Items from a dataset:
┄┄┄┄┄┄┄┄┄┄┄┄┄┄┄┄┄┄┄┄
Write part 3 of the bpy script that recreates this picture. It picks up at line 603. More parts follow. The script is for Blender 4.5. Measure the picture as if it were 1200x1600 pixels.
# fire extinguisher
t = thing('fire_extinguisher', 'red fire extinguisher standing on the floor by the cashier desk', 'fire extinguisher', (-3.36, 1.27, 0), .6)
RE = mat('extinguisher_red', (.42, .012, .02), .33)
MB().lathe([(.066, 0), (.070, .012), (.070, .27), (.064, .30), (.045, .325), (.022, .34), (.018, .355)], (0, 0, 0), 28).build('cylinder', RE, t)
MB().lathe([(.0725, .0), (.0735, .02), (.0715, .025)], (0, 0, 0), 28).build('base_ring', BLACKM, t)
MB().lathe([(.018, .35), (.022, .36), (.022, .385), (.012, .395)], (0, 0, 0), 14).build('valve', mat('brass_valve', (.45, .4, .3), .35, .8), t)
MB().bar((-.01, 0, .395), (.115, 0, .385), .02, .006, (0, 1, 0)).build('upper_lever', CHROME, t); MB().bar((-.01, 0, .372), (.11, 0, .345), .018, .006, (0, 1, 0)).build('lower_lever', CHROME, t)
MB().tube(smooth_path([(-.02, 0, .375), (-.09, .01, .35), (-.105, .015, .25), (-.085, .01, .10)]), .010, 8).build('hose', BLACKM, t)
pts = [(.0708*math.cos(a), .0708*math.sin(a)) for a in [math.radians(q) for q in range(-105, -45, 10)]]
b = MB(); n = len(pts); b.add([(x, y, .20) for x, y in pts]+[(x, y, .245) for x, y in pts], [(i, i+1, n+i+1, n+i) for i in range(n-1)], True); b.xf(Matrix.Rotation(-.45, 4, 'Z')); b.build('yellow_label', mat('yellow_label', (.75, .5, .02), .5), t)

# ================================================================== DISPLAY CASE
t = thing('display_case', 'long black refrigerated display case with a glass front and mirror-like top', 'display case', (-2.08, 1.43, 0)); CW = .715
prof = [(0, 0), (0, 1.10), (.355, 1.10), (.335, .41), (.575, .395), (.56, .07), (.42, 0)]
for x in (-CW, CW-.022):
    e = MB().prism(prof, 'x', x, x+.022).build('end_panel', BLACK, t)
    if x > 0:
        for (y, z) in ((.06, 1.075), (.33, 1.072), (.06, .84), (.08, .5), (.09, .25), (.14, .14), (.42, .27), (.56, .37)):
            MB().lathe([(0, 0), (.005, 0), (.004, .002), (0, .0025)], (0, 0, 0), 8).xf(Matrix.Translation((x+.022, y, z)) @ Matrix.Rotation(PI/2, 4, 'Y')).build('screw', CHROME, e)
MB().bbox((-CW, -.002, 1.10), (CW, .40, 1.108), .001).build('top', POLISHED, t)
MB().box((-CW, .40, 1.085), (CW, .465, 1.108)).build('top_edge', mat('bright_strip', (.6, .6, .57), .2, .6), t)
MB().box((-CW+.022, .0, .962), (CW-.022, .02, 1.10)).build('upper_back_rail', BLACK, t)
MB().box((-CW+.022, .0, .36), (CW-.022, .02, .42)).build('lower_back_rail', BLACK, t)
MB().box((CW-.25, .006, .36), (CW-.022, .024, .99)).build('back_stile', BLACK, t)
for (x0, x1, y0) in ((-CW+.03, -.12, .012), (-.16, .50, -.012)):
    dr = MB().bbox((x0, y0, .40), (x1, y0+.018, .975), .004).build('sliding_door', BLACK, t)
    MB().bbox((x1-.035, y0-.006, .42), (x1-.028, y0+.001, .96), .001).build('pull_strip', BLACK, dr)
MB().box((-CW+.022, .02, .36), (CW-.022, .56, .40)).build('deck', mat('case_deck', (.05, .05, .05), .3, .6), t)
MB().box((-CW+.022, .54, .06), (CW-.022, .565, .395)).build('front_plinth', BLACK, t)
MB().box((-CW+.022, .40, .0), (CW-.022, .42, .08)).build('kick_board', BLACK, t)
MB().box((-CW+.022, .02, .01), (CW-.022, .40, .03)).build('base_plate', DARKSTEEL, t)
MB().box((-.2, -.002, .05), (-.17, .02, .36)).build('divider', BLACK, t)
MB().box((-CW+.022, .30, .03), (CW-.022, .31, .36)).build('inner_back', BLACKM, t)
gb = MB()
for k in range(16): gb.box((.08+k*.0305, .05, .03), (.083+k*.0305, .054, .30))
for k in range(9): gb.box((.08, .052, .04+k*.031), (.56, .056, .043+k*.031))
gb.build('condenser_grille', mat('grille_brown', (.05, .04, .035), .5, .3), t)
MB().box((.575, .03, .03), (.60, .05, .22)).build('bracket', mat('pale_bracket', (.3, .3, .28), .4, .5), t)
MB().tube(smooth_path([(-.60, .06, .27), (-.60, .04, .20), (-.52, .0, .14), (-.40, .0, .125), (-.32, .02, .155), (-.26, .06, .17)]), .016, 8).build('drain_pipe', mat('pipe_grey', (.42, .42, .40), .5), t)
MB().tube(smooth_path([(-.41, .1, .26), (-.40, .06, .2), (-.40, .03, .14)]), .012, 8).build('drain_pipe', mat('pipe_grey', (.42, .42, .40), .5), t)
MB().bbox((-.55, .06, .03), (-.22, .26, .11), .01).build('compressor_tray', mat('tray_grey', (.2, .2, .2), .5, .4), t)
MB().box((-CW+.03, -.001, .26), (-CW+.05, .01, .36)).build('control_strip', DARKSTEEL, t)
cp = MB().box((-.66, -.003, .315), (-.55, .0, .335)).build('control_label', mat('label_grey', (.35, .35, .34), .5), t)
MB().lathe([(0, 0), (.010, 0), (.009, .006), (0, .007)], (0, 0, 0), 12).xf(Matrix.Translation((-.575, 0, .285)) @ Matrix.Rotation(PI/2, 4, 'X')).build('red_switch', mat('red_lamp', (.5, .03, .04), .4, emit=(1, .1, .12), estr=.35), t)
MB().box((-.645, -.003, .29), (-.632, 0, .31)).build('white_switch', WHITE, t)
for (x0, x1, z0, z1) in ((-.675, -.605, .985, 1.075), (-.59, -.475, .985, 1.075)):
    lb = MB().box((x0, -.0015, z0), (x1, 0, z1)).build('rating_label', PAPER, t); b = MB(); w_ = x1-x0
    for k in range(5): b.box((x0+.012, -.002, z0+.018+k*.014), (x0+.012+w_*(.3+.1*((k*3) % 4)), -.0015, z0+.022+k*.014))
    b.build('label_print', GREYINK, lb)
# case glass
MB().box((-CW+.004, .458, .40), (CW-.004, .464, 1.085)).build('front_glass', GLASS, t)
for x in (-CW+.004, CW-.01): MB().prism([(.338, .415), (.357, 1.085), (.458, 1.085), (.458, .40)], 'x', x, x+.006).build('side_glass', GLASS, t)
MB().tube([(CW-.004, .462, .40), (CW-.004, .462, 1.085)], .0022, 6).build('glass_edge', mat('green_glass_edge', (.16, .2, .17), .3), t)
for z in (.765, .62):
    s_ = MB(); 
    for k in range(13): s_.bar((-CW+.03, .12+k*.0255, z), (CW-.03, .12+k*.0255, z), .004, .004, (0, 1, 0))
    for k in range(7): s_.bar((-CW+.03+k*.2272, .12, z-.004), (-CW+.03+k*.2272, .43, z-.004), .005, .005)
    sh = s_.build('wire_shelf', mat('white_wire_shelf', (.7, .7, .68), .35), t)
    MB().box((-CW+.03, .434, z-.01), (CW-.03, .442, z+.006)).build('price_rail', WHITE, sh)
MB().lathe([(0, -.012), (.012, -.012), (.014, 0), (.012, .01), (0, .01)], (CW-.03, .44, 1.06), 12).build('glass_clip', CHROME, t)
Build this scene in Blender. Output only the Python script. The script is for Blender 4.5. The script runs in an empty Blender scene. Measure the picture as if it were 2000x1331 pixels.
┄┄┄┄┄┄┄┄┄┄┄┄┄┄┄┄┄┄┄┄
- Work to complete: Show all lines from the listing above in which "Measure" appears.

- Finished task:
Write part 3 of the bpy script that recreates this picture. It picks up at line 603. More parts follow. The script is for Blender 4.5. Measure the picture as if it were 1200x1600 pixels.
Build this scene in Blender. Output only the Python script. The script is for Blender 4.5. The script runs in an empty Blender scene. Measure the picture as if it were 2000x1331 pixels.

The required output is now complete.